### [WORK INSTRUCTIONS]
Return the first line, the line containing "r = ray(u, v);", and every line between them, exactly as they stand.

### [THE RECORDS]
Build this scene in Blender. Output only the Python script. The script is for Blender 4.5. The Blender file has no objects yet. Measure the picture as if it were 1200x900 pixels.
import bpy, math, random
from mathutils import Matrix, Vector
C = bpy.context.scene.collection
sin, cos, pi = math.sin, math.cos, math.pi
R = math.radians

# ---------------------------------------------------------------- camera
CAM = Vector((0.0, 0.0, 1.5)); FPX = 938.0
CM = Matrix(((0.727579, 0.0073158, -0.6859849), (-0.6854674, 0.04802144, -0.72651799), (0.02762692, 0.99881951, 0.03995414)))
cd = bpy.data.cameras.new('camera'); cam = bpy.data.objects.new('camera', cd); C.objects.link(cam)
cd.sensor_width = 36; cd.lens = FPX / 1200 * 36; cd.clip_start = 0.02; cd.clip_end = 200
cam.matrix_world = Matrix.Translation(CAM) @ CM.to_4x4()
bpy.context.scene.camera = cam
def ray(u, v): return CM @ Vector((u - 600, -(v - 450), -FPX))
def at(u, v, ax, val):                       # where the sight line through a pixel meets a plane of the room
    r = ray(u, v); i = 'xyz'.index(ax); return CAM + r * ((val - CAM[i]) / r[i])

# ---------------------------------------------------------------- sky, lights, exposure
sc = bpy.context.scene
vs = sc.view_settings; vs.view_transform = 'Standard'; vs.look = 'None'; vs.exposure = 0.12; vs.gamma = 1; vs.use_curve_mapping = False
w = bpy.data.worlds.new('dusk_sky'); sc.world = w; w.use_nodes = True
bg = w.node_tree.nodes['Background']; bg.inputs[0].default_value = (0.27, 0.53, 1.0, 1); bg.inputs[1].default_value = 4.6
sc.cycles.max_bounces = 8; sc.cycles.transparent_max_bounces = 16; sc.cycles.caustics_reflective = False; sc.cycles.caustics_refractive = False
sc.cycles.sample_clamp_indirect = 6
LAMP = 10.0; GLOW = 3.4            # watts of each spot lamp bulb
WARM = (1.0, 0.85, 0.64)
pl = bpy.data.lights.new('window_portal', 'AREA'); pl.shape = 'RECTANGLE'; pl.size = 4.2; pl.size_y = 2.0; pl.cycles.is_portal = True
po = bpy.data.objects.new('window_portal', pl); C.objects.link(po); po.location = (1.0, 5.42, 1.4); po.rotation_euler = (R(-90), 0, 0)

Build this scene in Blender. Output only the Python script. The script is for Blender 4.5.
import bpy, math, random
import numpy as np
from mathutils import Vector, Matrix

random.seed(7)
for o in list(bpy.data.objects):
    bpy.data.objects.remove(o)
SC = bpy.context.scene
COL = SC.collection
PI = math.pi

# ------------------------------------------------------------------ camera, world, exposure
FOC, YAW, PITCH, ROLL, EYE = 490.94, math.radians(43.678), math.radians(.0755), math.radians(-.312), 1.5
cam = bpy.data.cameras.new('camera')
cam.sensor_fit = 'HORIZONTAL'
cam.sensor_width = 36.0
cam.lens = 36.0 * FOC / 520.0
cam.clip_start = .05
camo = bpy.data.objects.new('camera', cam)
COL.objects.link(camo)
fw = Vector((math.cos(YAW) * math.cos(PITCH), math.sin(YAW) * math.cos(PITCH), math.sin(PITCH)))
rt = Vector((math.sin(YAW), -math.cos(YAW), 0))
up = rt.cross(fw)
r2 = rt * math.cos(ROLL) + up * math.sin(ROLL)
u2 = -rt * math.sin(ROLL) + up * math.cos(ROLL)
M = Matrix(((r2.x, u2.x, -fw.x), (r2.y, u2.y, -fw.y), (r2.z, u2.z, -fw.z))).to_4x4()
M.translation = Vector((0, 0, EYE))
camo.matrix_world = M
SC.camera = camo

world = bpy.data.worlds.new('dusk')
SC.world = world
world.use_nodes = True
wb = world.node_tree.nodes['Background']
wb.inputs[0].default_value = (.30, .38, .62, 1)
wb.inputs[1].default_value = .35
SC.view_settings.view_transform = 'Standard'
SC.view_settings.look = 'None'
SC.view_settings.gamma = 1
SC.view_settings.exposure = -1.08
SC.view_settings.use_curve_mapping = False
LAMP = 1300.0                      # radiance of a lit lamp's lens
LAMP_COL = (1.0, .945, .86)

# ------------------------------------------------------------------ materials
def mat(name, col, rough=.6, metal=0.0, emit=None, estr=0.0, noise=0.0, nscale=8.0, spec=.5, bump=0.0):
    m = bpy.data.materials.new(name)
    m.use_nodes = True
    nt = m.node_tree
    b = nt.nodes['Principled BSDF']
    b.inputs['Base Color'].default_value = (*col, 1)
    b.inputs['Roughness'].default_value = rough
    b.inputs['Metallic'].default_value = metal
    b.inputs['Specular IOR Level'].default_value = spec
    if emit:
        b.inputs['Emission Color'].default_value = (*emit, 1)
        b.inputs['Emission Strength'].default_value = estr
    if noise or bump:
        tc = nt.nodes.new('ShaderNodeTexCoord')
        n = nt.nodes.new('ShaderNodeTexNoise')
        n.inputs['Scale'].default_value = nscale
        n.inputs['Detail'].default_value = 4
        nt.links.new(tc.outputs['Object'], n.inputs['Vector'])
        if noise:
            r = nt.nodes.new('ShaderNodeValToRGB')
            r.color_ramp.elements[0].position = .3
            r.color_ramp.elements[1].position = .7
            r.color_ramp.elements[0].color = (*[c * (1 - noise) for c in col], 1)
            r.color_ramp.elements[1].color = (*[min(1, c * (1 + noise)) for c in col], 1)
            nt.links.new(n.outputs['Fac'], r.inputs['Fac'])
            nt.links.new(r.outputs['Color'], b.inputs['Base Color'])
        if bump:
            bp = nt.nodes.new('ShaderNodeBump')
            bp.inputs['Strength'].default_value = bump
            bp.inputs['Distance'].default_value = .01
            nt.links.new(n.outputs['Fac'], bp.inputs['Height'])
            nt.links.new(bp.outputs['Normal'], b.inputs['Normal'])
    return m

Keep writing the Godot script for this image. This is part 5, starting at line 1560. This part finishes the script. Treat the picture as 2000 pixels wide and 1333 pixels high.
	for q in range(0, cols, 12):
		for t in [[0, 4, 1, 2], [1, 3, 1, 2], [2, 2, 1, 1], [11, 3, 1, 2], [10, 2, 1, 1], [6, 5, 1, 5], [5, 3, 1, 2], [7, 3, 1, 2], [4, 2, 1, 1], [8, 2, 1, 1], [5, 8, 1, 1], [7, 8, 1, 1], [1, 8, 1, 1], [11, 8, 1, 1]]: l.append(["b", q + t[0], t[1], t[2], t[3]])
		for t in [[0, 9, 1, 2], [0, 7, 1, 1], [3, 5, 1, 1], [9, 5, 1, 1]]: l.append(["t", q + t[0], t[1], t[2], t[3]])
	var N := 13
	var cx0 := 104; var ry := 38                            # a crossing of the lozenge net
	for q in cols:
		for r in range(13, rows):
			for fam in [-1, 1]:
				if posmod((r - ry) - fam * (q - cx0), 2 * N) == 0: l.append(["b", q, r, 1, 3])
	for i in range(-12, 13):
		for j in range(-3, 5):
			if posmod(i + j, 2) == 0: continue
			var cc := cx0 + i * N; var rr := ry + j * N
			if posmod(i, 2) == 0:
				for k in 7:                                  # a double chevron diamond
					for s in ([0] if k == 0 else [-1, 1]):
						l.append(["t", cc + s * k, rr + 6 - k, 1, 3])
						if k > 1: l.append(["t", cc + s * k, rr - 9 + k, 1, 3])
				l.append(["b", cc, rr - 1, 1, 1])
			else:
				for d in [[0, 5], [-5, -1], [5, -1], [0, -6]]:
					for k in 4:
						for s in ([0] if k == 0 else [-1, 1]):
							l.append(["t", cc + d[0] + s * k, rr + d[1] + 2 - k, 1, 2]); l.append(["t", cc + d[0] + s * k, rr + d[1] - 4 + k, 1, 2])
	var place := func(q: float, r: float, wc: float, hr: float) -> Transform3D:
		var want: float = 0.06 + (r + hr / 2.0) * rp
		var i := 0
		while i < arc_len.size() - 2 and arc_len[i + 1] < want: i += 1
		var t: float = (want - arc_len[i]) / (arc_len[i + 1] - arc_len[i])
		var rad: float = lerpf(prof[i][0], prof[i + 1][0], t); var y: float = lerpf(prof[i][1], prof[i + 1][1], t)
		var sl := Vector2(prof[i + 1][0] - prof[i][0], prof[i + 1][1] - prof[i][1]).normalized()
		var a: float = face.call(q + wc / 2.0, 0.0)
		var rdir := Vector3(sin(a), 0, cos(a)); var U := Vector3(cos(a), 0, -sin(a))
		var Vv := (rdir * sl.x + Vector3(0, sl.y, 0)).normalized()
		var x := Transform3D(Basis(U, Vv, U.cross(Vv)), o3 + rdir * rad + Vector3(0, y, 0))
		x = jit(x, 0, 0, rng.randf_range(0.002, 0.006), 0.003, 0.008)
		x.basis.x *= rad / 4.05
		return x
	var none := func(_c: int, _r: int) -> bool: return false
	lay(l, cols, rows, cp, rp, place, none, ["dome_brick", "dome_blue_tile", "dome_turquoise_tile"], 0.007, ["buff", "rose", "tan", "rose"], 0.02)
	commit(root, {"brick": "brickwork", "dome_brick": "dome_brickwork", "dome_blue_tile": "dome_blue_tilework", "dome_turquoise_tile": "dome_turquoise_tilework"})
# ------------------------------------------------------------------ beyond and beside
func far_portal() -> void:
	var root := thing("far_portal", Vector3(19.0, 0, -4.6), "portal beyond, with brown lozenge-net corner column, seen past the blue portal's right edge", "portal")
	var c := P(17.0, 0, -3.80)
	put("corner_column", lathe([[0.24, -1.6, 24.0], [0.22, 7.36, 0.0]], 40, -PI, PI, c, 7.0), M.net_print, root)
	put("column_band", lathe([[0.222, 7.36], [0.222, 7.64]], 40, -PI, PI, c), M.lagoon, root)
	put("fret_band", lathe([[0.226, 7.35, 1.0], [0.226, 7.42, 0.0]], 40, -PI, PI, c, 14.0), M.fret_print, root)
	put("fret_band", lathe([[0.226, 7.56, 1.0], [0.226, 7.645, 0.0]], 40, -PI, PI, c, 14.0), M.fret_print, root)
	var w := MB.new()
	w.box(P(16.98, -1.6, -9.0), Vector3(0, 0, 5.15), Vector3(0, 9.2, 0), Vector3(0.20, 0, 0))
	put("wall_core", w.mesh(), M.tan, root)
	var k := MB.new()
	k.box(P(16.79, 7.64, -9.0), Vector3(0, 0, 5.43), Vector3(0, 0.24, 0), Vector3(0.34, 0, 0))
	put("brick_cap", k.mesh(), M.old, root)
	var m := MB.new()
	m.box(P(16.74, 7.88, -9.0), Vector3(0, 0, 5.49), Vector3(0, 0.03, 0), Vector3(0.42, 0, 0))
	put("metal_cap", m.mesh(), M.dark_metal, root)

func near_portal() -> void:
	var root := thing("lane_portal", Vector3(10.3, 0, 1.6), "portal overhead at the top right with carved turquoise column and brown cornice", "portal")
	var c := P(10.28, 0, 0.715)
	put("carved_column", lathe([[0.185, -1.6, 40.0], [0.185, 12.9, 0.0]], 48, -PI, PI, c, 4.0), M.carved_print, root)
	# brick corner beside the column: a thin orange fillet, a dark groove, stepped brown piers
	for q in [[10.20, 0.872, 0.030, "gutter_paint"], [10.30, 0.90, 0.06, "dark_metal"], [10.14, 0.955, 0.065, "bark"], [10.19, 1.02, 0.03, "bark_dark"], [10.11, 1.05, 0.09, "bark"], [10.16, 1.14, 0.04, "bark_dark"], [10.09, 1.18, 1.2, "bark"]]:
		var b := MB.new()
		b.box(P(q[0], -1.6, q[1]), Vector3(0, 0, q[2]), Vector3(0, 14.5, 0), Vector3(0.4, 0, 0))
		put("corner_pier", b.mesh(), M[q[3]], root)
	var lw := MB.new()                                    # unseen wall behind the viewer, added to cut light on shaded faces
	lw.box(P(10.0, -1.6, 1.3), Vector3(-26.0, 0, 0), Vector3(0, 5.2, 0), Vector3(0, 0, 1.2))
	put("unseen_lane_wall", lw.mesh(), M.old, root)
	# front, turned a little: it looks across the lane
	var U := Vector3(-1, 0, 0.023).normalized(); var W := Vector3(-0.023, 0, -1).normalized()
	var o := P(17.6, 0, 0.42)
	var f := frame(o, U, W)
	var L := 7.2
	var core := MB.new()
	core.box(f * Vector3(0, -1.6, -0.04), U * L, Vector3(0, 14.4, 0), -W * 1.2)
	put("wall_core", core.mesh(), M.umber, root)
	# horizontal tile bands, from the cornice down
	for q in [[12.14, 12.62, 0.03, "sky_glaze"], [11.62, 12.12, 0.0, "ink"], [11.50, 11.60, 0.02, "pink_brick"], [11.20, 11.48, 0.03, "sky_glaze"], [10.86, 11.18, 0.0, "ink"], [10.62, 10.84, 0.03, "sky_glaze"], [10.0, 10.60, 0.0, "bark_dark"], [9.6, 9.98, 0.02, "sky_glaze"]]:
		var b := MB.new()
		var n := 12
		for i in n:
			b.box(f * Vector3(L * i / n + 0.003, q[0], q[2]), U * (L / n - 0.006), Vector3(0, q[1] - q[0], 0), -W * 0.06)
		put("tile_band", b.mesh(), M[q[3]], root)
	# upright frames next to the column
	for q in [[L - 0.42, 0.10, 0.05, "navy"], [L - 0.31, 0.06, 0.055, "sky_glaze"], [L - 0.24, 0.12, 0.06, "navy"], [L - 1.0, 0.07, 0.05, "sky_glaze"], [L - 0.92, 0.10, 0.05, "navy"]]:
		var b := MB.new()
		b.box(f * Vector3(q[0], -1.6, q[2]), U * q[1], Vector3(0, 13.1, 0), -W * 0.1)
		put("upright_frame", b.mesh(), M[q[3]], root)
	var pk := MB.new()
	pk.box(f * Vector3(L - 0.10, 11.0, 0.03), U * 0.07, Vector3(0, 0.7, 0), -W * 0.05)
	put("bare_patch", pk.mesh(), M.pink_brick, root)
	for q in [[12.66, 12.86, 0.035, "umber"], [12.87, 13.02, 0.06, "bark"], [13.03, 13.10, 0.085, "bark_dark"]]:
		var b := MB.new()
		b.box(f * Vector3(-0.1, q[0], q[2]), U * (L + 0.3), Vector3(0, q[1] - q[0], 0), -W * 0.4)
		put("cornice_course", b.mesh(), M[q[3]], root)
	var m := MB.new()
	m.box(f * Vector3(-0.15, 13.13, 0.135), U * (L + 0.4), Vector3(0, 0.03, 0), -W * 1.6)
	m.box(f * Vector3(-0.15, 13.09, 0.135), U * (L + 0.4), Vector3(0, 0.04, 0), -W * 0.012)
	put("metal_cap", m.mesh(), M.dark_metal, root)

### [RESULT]
Build this scene in Blender. Output only the Python script. The script is for Blender 4.5. The Blender file has no objects yet. Measure the picture as if it were 1200x900 pixels.
import bpy, math, random
from mathutils import Matrix, Vector
C = bpy.context.scene.collection
sin, cos, pi = math.sin, math.cos, math.pi
R = math.radians

# ---------------------------------------------------------------- camera
CAM = Vector((0.0, 0.0, 1.5)); FPX = 938.0
CM = Matrix(((0.727579, 0.0073158, -0.6859849), (-0.6854674, 0.04802144, -0.72651799), (0.02762692, 0.99881951, 0.03995414)))
cd = bpy.data.cameras.new('camera'); cam = bpy.data.objects.new('camera', cd); C.objects.link(cam)
cd.sensor_width = 36; cd.lens = FPX / 1200 * 36; cd.clip_start = 0.02; cd.clip_end = 200
cam.matrix_world = Matrix.Translation(CAM) @ CM.to_4x4()
bpy.context.scene.camera = cam
def ray(u, v): return CM @ Vector((u - 600, -(v - 450), -FPX))
def at(u, v, ax, val):                       # where the sight line through a pixel meets a plane of the room
    r = ray(u, v); i = 'xyz'.index(ax); return CAM + r * ((val - CAM[i]) / r[i])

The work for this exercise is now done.